Aux IVe et Ve siècles, l’abandon et le démantèlement des sites de Loron et Santa Marina s’inscrit dans une recomposition du paysage rural à l’Antiquité tardive, qui favorise d’autres habitats, comme la villa de Červar, juste en face de Loron, qui restera ensuite une escale portuaire durant tout le Moyen Âge. Aujourd’hui la superficie du promontoire est occupée par la forêt et par des champs d’oliviers. Les sites archéologiques sont classés en zone protégée, assurant ainsi leur conservation.
La mission ISTRIE : de multiples disciplines au service de l’étude de la présence romaine en Istrie
L’étude des sites de Loron et Santa Marina, portée par la mission ISTRIE du ministère de l’Europe et des Affaires étrangères, est le fruit d’une longue collaboration entre le musée du territoire de Poreč et des institutions françaises telles que le Centre Camille Jullian de l’Université d’Aix-en-Provence, l’Institut Ausonius de l’Université de Bordeaux Montaigne, le CNRS et l’École française de Rome. Elle rassemble aujourd’hui une trentaine de spécialistes, chercheurs et jeunes chercheurs, croates, français et italiens, autour d’études aussi variées que l’archéologie de la construction, l’histoire des techniques, l’archéologie maritime, l’épigraphie, l’étude des productions céramiques et d’autres catégories de mobilier, mais aussi les disciplines environnementales (géomorphologie, anthracologie, carpologie, palynologie, archéozoologie) ou encore la détection des structures enfouies, via la géophysique ou la télédétection, en particulier le LiDAR.

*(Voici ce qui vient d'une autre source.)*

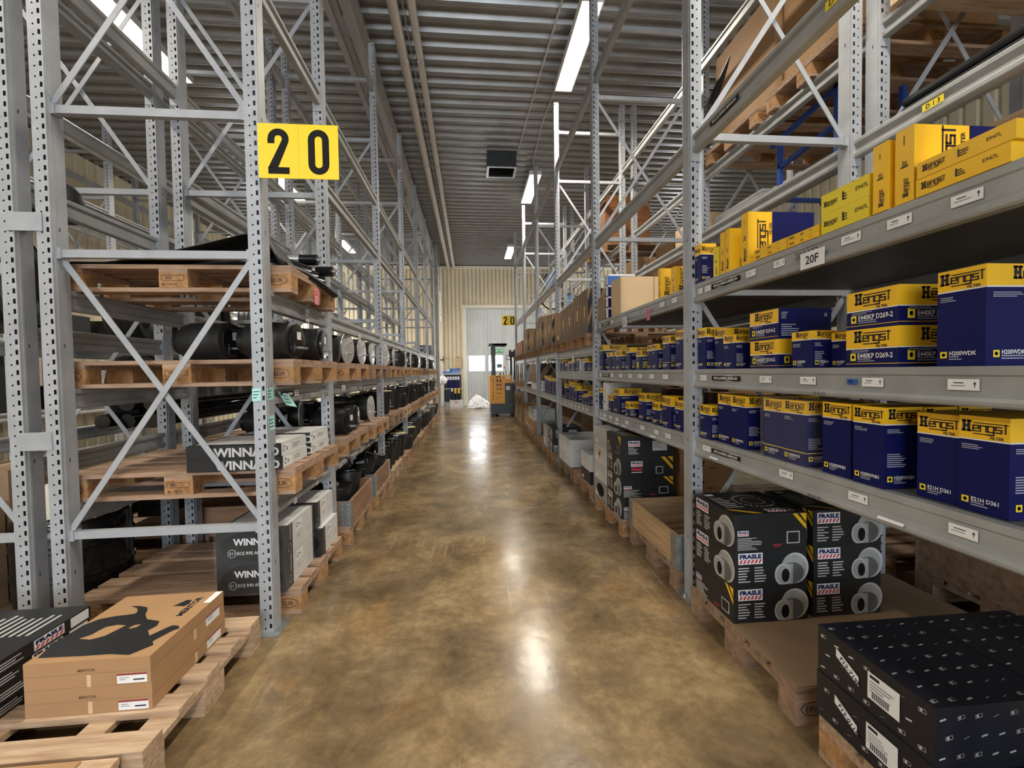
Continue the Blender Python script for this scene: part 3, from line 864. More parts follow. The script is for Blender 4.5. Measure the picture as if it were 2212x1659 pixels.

La mission ISTRIE a été lauréate du label Archéologie de l’Académie des Inscriptions et Belles-Lettres en 2020-2021 et du deuxième Prix Clio pour l’archéologie francophone à l’étranger en 2024. Elle participe régulièrement à des expositions, la plus récente étant les Cinquante ans d’archéologie franco-croate au Musée archéologique de Zagreb en 2021.